→ PROBLEM TO SOLVE
Nothing but the lines from the one containing "Generate a Blender" down to the one containing "cam_data.dof.use_dof = True;", both included, should be echoed, and each exactly as it stands.

→ DATA FOR PROCESSING
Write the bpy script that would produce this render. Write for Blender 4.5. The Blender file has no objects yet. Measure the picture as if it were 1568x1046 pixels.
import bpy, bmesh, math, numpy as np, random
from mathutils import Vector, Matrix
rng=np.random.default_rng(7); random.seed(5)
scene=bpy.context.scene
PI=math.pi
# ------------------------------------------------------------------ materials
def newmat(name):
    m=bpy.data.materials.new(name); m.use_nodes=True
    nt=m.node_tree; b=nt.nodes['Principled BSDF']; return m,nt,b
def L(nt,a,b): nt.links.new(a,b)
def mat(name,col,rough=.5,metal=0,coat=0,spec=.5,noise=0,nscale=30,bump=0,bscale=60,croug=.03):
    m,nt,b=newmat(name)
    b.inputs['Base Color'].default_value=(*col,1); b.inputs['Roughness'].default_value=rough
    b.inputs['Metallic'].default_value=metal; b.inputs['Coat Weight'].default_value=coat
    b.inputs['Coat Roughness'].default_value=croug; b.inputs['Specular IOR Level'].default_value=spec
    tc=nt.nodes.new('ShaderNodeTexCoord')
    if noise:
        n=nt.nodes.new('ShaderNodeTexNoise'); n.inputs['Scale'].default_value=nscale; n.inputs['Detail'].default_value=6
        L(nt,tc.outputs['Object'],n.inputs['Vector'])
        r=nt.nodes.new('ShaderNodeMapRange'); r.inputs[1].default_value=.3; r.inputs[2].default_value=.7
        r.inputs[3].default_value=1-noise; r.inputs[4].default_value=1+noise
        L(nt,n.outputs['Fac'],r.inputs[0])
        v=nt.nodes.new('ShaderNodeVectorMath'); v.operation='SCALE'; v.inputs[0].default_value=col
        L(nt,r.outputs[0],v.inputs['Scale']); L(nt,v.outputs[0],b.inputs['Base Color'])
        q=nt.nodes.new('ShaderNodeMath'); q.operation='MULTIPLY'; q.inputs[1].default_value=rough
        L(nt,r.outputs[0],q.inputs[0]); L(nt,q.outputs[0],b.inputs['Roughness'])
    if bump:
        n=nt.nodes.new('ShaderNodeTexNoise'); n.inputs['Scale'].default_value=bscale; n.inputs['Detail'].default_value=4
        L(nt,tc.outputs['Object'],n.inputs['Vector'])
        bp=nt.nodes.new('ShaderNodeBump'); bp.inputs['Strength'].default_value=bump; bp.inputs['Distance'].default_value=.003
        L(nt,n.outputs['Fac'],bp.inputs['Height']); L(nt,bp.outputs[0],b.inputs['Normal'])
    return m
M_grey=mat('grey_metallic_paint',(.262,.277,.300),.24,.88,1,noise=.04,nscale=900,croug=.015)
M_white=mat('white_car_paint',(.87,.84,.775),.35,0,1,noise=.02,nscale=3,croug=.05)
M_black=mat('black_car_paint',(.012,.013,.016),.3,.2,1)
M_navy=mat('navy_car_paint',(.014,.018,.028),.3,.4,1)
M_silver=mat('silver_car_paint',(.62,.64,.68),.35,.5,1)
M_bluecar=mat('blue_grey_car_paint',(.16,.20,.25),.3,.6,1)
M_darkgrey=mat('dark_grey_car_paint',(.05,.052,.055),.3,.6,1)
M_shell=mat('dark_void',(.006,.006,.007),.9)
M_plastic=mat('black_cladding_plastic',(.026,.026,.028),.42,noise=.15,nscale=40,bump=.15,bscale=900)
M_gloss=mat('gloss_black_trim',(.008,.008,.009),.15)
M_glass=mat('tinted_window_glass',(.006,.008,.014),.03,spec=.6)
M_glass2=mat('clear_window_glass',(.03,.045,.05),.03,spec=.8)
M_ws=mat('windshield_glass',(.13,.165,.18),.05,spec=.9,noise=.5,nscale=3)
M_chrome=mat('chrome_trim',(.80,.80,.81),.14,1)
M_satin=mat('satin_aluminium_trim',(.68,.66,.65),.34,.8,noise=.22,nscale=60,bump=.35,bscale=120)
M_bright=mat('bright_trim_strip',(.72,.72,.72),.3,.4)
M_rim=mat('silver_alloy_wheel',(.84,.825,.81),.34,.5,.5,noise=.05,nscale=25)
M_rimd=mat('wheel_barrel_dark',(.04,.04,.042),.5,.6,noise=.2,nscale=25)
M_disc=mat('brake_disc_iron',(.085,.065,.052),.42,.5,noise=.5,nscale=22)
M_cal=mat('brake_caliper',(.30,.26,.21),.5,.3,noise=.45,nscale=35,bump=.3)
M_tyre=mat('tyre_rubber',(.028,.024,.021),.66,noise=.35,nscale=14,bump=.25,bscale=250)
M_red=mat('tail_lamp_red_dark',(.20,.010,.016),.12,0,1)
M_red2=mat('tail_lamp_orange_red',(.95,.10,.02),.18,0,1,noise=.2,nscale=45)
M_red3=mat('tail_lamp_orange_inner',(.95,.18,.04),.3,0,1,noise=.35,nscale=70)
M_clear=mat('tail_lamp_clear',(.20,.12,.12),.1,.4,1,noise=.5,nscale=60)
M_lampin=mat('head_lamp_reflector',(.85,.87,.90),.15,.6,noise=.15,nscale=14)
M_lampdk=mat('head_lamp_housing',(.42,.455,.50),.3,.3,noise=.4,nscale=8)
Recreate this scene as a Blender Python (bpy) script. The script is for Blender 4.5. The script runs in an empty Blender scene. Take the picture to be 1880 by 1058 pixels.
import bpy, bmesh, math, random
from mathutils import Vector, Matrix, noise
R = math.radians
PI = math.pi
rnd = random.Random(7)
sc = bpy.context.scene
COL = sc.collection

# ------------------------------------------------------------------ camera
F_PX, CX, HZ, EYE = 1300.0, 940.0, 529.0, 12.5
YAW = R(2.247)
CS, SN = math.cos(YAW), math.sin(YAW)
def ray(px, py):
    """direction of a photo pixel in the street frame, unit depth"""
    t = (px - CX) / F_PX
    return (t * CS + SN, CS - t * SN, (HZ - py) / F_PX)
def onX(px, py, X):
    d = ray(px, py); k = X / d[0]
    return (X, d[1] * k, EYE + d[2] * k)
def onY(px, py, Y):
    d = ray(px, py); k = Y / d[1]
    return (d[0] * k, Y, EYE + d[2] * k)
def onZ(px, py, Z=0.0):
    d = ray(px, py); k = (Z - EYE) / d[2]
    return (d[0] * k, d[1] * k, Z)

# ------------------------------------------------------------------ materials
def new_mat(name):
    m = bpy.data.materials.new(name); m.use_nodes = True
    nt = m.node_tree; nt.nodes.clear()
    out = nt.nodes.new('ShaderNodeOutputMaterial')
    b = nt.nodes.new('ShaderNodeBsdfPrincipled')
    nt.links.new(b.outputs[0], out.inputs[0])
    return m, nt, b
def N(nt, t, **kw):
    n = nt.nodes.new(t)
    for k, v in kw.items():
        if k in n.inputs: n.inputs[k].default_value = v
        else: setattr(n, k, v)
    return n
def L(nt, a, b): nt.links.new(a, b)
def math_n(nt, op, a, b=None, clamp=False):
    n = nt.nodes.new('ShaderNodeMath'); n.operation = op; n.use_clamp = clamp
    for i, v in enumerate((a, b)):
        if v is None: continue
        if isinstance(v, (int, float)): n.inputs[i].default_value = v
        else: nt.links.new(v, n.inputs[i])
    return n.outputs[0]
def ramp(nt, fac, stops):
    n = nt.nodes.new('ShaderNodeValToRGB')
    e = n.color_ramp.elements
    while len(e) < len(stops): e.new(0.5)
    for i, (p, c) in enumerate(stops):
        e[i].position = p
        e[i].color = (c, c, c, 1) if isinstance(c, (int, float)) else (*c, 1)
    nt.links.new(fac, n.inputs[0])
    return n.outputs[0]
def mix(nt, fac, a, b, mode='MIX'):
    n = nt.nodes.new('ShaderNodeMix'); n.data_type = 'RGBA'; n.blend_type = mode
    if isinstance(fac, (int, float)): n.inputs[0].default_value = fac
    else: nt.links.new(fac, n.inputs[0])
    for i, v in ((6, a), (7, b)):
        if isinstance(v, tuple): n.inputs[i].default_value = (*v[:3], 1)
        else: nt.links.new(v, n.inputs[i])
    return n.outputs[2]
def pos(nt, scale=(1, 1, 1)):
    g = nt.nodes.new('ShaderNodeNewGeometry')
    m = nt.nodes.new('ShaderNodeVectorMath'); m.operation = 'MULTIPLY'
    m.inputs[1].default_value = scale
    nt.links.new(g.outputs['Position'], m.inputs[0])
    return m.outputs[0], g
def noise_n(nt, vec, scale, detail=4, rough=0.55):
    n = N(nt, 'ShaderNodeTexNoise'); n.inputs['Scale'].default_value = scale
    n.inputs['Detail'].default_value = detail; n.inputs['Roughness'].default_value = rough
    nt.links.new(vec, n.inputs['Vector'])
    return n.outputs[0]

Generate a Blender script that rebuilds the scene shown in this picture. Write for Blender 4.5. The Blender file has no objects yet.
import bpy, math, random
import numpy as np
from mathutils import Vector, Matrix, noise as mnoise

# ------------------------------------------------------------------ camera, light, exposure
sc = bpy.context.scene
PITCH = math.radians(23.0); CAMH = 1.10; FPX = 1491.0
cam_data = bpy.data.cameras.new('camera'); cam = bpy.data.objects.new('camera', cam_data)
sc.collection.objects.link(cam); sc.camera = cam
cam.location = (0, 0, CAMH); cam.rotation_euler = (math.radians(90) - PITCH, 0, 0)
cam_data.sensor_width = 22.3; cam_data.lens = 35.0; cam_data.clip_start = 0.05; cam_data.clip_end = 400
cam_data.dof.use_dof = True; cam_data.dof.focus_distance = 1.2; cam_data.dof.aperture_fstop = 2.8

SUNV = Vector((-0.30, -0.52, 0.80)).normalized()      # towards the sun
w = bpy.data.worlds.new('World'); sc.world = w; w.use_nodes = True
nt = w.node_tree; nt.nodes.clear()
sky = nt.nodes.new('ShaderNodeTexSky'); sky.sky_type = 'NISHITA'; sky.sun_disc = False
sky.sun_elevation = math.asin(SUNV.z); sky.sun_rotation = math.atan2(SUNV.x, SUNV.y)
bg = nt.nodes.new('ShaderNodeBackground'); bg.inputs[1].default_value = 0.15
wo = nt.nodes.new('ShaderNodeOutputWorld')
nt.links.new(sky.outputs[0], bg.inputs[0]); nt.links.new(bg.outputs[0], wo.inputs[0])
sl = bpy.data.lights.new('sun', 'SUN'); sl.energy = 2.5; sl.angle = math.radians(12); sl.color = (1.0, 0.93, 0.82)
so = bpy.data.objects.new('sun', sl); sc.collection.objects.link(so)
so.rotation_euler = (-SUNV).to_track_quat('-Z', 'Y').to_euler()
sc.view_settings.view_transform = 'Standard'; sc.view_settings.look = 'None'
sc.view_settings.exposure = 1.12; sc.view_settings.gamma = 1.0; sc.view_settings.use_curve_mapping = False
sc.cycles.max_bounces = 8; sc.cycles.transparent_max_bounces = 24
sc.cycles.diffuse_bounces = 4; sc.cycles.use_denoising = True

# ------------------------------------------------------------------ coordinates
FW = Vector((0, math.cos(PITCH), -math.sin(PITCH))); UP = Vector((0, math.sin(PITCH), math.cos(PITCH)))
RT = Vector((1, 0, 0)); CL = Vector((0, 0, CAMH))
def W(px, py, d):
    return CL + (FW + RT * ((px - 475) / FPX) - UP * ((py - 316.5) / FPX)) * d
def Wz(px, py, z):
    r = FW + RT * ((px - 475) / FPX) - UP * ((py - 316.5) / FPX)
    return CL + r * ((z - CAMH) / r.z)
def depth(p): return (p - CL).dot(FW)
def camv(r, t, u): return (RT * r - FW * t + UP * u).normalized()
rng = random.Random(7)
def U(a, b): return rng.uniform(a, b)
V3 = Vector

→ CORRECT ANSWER
Generate a Blender script that rebuilds the scene shown in this picture. Write for Blender 4.5. The Blender file has no objects yet.
import bpy, math, random
import numpy as np
from mathutils import Vector, Matrix, noise as mnoise

# ------------------------------------------------------------------ camera, light, exposure
sc = bpy.context.scene
PITCH = math.radians(23.0); CAMH = 1.10; FPX = 1491.0
cam_data = bpy.data.cameras.new('camera'); cam = bpy.data.objects.new('camera', cam_data)
sc.collection.objects.link(cam); sc.camera = cam
cam.location = (0, 0, CAMH); cam.rotation_euler = (math.radians(90) - PITCH, 0, 0)
cam_data.sensor_width = 22.3; cam_data.lens = 35.0; cam_data.clip_start = 0.05; cam_data.clip_end = 400
cam_data.dof.use_dof = True; cam_data.dof.focus_distance = 1.2; cam_data.dof.aperture_fstop = 2.8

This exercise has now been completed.